Reporting official political vandalism

The Nation has a particularly useful report the details surrounding the removal of the 1932 plaque, which most pundits now agree was at the behest of the palace, probably based on faulty astrological advice.

Reporters have now tracked down witnesses to the event and constructed a kind of timeline. The report states:

Some photos shared and scrolled down on social media pages, along with accounts of “regulars” and concerned authorities as checked by the Nation have shown that between late last month and April 6, at least two distinctive activities took place at the Royal Plaza before the public was alerted last Friday [14 April] that the plaque was missing.

A regular visitor to the area stated that “late last month the statue of the former [k]ing [the equestrian statue] was renovated, with some framework set up and covered with translucent green sheets.” That renovation was confirmed by the Fine Arts Department.

This witness then states that “from April 4 to 6, there were a few tents set up next to it – around the spot where the plaque was located.” He adds that these “tents were closed and draped with cloth, so the regulars could not see anything inside.” When the tents were gone, so was the plaque, replaced by royalist graffiti.

His account was generally confirmed by others and by photographic evidence. “Other regular visitors …[stated] that they saw a couple of tents near the statue of King Chulalongkorn a few days before Chakri Day on April 6.” These “tents were located some metres away, on the right side of the equestrian statue, where the plaque was.”

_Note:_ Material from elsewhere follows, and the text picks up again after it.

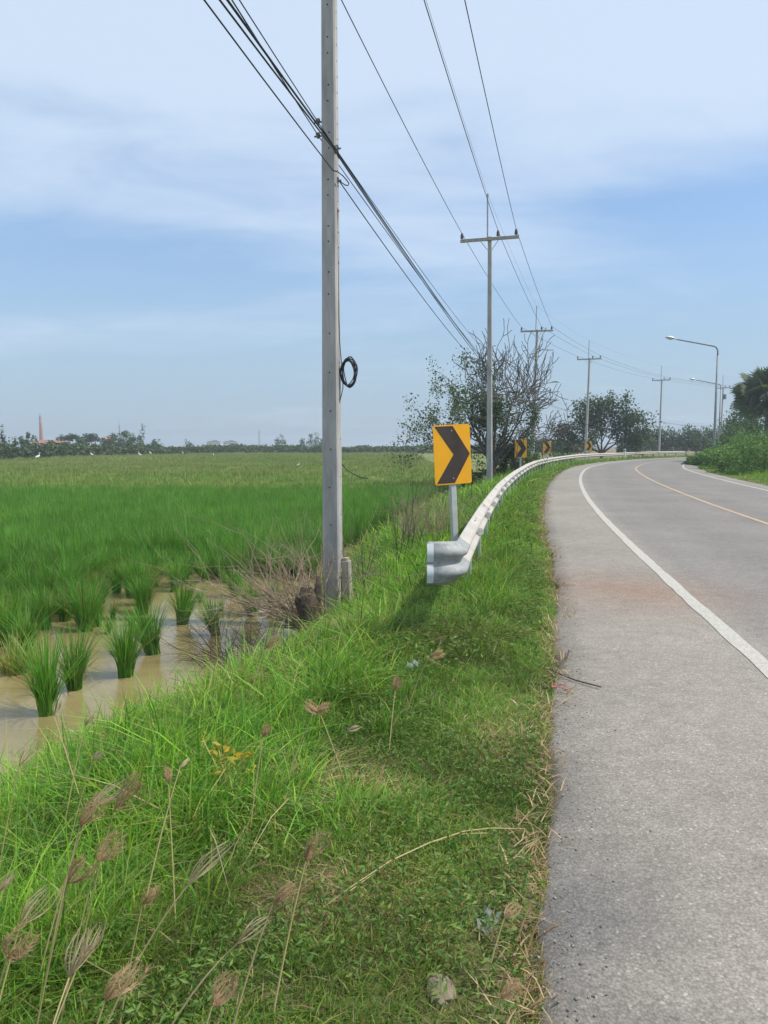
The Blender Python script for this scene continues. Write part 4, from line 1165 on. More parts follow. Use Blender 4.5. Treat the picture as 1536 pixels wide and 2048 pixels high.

These witnesses add that on “April 5, the Plaza also closed early – at 9pm, due to arrangements needed for Chakri Day…”.

Photos from “March 28 [show] the framework was set up around the statue. Other photos, … taken at least on April 1, also show individuals working inside the sheeting. However, no tents were seen set up nearby…. The tents appeared in some photos taken on April 4 to 5. But on April 6, there were no tents seen on the spot.” The Fine Arts Department confirmed that the tents did not belong to them.

Confirming this timeline,

Sarttarin Tansoon, a political science lecturer at Kasetsart University, told The Sunday Nation that a group of his students saw the original plaque during a field trip to the Royal Plaza from April 1 and 3.

On April 8, another group of his students went to the Plaza to see the plaque, but found it had been replaced.

Several agencies have official tasks in the area. The “Dusit district administration takes care of overall tidiness, the police are in charge of security. The Department of Public Works and Town and Country Planning is in charge of the road surface, while the King’s statue is overseen by the Fine Arts Department.” In addition, the “Bureau of the Royal Household (BRH), meanwhile, is authorised to permit activities or events to be held on the Plaza…”.

The Bangkok Metropolitan Authority’s Traffic and Transportation Department is responsible for the CCTV cameras in the area, which they ever so conveniently claim were all turned off before one of the main royal events of the year in that area.

Now the military junta has arranged for the protection of the new royalist graffiti:

Dozens of metropolitan police, plus plainclothes officers were deployed and on guard 24/7 around the compound, and especially the spot where a new plaque was embedded to replace the 81-year-old Constitution plaque metres away from the [k]ing’s statue.

Reporters are told not to take photos. Visitors are told to leave the site.

It is clear that the removal was an official act. Something this symbolic and this significant was ordered from on high.